The school's wellness program, on the other hand, has about 300 participants, nearly four times the number of student athletes. But the current wellness program has been limited by the sports teams, which often use athletic facilities for practice and games, Tatum said.
By expanding the broader program, "instead of learning how to play soccer or basketball, the focus will be on fitness for life," she said.
Tatum said she knew of no other college that has made a similar decision.
Colleges have been more likely to take the opposite approach - cutting physical education programs to fund sports, said Philip Haberstro, former president of the National Association for Health and Fitness.
The Spelman plan makes sense for many reasons, Haberstro said, including the potential to increase academic performance by improving the health of students.
"The mission of the college is education," he said. "I think there is a good, solid rationale for a college doing this."
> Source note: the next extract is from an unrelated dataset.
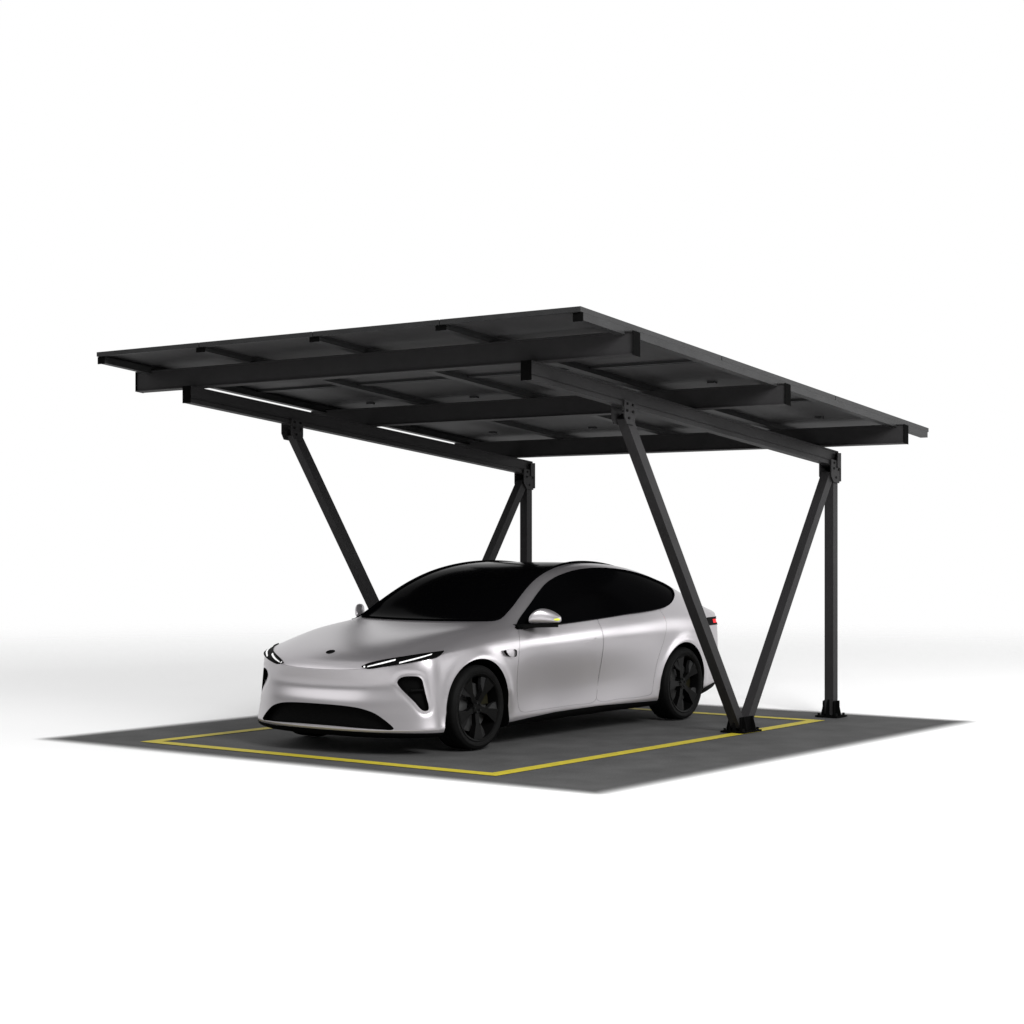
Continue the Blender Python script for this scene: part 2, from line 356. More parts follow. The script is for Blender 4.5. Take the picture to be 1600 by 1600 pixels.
# side rows, shoulder (top) to sill (bottom): x, half width, height
SIDE = [
 [(.6,.898,.69),(1.0,.945,.795),(1.3,.952,.83),(1.8,.94,.868),(3.0,.935,.915),(3.8,.942,.945),(4.3,.942,.945),(4.6,.92,.925),(4.89,.868,.885)],
 [(.6,.912,.565),(1.0,.962,.70),(1.3,.968,.735),(1.8,.966,.79),(3.0,.966,.825),(3.8,.968,.85),(4.3,.965,.83),(4.6,.935,.80),(4.89,.875,.77)],
 [(.6,.922,.43),(1.0,.962,.55),(1.3,.962,.57),(1.8,.936,.595),(3.0,.932,.61),(3.8,.952,.63),(4.3,.963,.63),(4.6,.935,.60),(4.89,.88,.60)],
 [(.6,.934,.315),(1.0,.957,.38),(1.3,.957,.39),(1.8,.912,.39),(3.0,.906,.405),(3.8,.938,.42),(4.3,.958,.42),(4.6,.93,.42),(4.89,.88,.44)],
 [(.6,.955,.215),(1.0,.955,.215),(1.3,.952,.215),(1.8,.926,.235),(3.0,.922,.245),(3.8,.938,.24),(4.3,.952,.25),(4.6,.92,.30),(4.89,.86,.33)],
 [(.6,.947,.155),(1.0,.93,.155),(1.3,.93,.155),(1.8,.915,.17),(3.0,.91,.175),(3.8,.92,.17),(4.3,.92,.18),(4.6,.88,.20),(4.89,.82,.25)],
 [(.62,.80,.145),(1.0,.80,.145),(1.3,.80,.145),(1.8,.80,.16),(3.0,.80,.165),(3.8,.80,.165),(4.3,.80,.175),(4.6,.77,.19),(4.85,.72,.24)],
]
FRONT = [(.290,.595),(.311,.505),(.262,.42),(.262,.325),(.240,.205),(.262,.145),(.40,.140)]   # centre line of the nose
REAR = [(5.20,.90),(5.205,.79),(5.19,.62),(5.17,.44),(5.13,.33),(5.02,.22),(4.9,.20)]
K = len(SIDE)
def cage():
    V, idx, Fc = [], {}, []
    def put(key, p):
        if key not in idx: idx[key] = len(V); V.append(p)
        return idx[key]
    def top(s, j, m):
        x, y, z = TOP[s][j]; return put(('t', s, j, m if y else 1), (x, m * y, z))
    def side(s, k, m):
        if k == 0: return top(s, J, m)
        x = TOP[s][6][0]; y, z = sideline(SIDE[k - 1], x)
        if k == K and s == 0: x += .02
        return put(('s', s, k, m), (x, m * y, z))
    def end(f, j, k, m):
        s = 0 if f == 0 else NS - 1
        if k == 0: return top(s, j, m)
        if j == J: return side(s, k, m)
        x0, z0 = (FRONT if f == 0 else REAR)[k - 1]
        i = side(s, k, m); x1, y1, z1 = V[i]; y1 = abs(y1)
        x = x0 + (x1 - x0) * T[j]; z = z0 + (z1 - z0) * T[j]; y = y1 * U[j]
        return put(('e', f, j, k, m if j else 1), (x, m * y, z))
    for m in (1, -1):
        q = []
        for s in range(NS - 1):
            for j in range(J): q.append((top(s, j, m), top(s, j + 1, m), top(s + 1, j + 1, m), top(s + 1, j, m)))
            for k in range(K): q.append((side(s, k, m), side(s, k + 1, m), side(s + 1, k + 1, m), side(s + 1, k, m)))
        for f in (0, 1):
            for j in range(J):
                for k in range(K):
                    a = (end(f, j, k, m), end(f, j, k + 1, m), end(f, j + 1, k + 1, m), end(f, j + 1, k, m))
                    q.append(a if f == 0 else a[::-1])
        Fc += q if m == 1 else [a[::-1] for a in q]
    cr = {}
    def crease(a, b, wt): cr[(min(a, b), max(a, b))] = wt
    for m in (1, -1):
        for j in range(J):
            crease(top(0, j, m), top(0, j + 1, m), .55)
            crease(top(NS - 1, j, m), top(NS - 1, j + 1, m), .6)
            for f in (0, 1): crease(end(f, j, 5, m), end(f, j + 1, 5, m), .5)
        for s in range(NS - 1):
            if s < 3: crease(top(s, J, m), top(s + 1, J, m), (.5, .35, .15)[s])
            crease(side(s, 5, m), side(s + 1, 5, m), .45)
    return V, Fc, cr
def subdivide(V, Fc, cr, lev):
    me = bpy.data.meshes.new('cage'); me.from_pydata(V, [], Fc)
    at = me.attributes.new('crease_edge', 'FLOAT', 'EDGE')
    for e in me.edges:
        a, b = e.vertices; at.data[e.index].value = cr.get((min(a, b), max(a, b)), 0.)
    o = bpy.data.objects.new('cage', me); COL.objects.link(o)
    md = o.modifiers.new('s', 'SUBSURF'); md.levels = lev; md.render_levels = lev; md.boundary_smooth = 'PRESERVE_CORNERS'
    dg = bpy.context.evaluated_depsgraph_get(); ev = o.evaluated_get(dg); m2 = ev.to_mesh()
    n = len(m2.vertices); P = np.empty(n * 3); m2.vertices.foreach_get('co', P); P = P.reshape(-1, 3)
    m2.calc_loop_triangles(); t = np.empty(len(m2.loop_triangles) * 3, np.int32); m2.loop_triangles.foreach_get('vertices', t); t = t.reshape(-1, 3)
    ev.to_mesh_clear(); bpy.data.objects.remove(o); bpy.data.meshes.remove(me)
    return P, t
def normals(P, t):
    fn = np.cross(P[t[:, 1]] - P[t[:, 0]], P[t[:, 2]] - P[t[:, 0]]); N = np.zeros_like(P)
    for i in range(3): np.add.at(N, t[:, i], fn)
    return N / np.maximum(np.linalg.norm(N, axis=1, keepdims=True), 1e-12)
class Surf:
    """a triangle soup with shared vertices that can be refined and cut along an implicit outline"""
    def __init__(s, P, N): s.P, s.N = P, N
    def add(s, P, N):
        n = len(s.P); s.P = np.vstack([s.P, P]); N = N / np.maximum(np.linalg.norm(N, axis=1, keepdims=True), 1e-12); s.N = np.vstack([s.N, N]); return n
    def mids(s, E, w):
        """new vertices on unique edges E (pairs) at weight w from first to second; returns ids per edge"""
        key = np.sort(E, axis=1); u, first, inv = np.unique(key, axis=0, return_index=True, return_inverse=True)
        a, b, ww = E[first, 0], E[first, 1], w[first][:, None]
        n = s.add(s.P[a] * (1 - ww) + s.P[b] * ww, s.N[a] * (1 - ww) + s.N[b] * ww)
        return n + inv.reshape(-1)
    def refine(s, t, fn, band):
        f = fn(s.P); ft = f[t]; e = s.P[t[:, 1]] - s.P[t[:, 0]]; ln = np.linalg.norm(e, axis=1)
        hit = (np.abs(ft).min(axis=1) < band * ln + 1e-4) | (ft.min(axis=1) * ft.max(axis=1) < 0)
        if not hit.any(): return t
        ht = t[hit]; ek = np.vstack([ht[:, [0, 1]], ht[:, [1, 2]], ht[:, [2, 0]]]); ek = np.unique(np.sort(ek, axis=1), axis=0)
        M_ = int(len(s.P)) + 1; codes = np.sort(ek[:, 0].astype(np.int64) * M_ + ek[:, 1])
        allE = np.stack([t[:, [0, 1]], t[:, [1, 2]], t[:, [2, 0]]], axis=1); so_ = np.sort(allE, axis=2).astype(np.int64)
        c = so_[..., 0] * M_ + so_[..., 1]; pos = np.searchsorted(codes, c); pos = np.minimum(pos, len(codes) - 1); mk = codes[pos] == c
        a, b = (codes // M_).astype(int), (codes % M_).astype(int)
        n0 = s.add((s.P[a] + s.P[b]) / 2, s.N[a] + s.N[b])
        mid = np.where(mk, n0 + pos, -1); cnt = mk.sum(axis=1); out = [t[cnt == 0]]
        for r in range(3):
            tt = np.roll(t, -r, axis=1); mm = np.roll(mid, -r, axis=1); kk = np.roll(mk, -r, axis=1)
            q = (cnt == 1) & kk[:, 0]; A, m_ = tt[q], mm[q]
            out += [np.stack([A[:, 0], m_[:, 0], A[:, 2]], 1), np.stack([m_[:, 0], A[:, 1], A[:, 2]], 1)]
            q = (cnt == 2) & ~kk[:, 2]; A, m_ = tt[q], mm[q]
            out += [np.stack([m_[:, 0], A[:, 1], m_[:, 1]], 1), np.stack([A[:, 0], m_[:, 0], m_[:, 1]], 1), np.stack([A[:, 0], m_[:, 1], A[:, 2]], 1)]
        q = cnt == 3; A, m_ = t[q], mid[q]
        out += [np.stack([A[:, 0], m_[:, 0], m_[:, 2]], 1), np.stack([m_[:, 0], A[:, 1], m_[:, 1]], 1), np.stack([m_[:, 2], m_[:, 1], A[:, 2]], 1), np.stack([m_[:, 0], m_[:, 1], m_[:, 2]], 1)]
        return np.vstack(out)
    def cut(s, t, fn):
        """-> triangles inside (f<0), outside, boundary segments"""
        f = fn(s.P); f = np.where(np.abs(f) < 1e-6, 1e-6, f); neg = (f < 0)[t]; c = neg.sum(axis=1)
        ins, outs, seg = [t[c == 3]], [t[c == 0]], []
        for lone_neg in (True, False):
            for r in range(3):
                tt = np.roll(t, -r, axis=1); nn = np.roll(neg, -r, axis=1)
                q = (c == (1 if lone_neg else 2)) & (nn[:, 0] == lone_neg)
                A = tt[q]
                if not len(A): continue
                E = np.vstack([A[:, [0, 1]], A[:, [0, 2]]]); w_ = f[E[:, 0]] / (f[E[:, 0]] - f[E[:, 1]])
                seg.append((A, E, w_, lone_neg))
        if not seg: return ins[0], outs[0], np.zeros((0, 2), int)
        Eall = np.vstack([q[1] for q in seg]); wall = np.concatenate([q[2] for q in seg])
        flip = Eall[:, 0] > Eall[:, 1]; Es = np.where(flip[:, None], Eall[:, ::-1], Eall); ws = np.where(flip, 1 - wall, wall)
        ids = s.mids(Es, ws); k = 0; S_ = []
        for A, E, w_, lone in seg:
            n = len(A); ab, ac = ids[k:k + n], ids[k + n:k + 2 * n]; k += 2 * n
            tip = np.stack([A[:, 0], ab, ac], 1); r1 = np.stack([ab, A[:, 1], A[:, 2]], 1); r2 = np.stack([ab, A[:, 2], ac], 1)
            (ins if lone else outs).append(tip); (outs if lone else ins).extend([r1, r2])
            S_.append(np.stack([ab, ac], 1) if lone else np.stack([ac, ab], 1))
        return np.vstack(ins), np.vstack(outs), np.vstack(S_)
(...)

Not everyone is pleased. Tatum said some student athletes upset about the decision have told her they were thinking about transferring.
"I understand the disappointment," she said. "I think the majority of them will still be with us, that there are other things they like about Spelman that they'll want to continue to be affiliated with. Certainly, that is my hope."
Sophomore Channing Carney-Filmore, who plays on the school's soccer team, said she initially was disappointed about the sports program being cut.
But she said she understood the greater potential benefit of instilling healthier lifestyles, though she doubted the idea would fly at larger schools with big sports programs.
"When you're at Spelman it makes sense," she said. "There aren't many people involved in sports. We're not known for our sports. We're known for academics."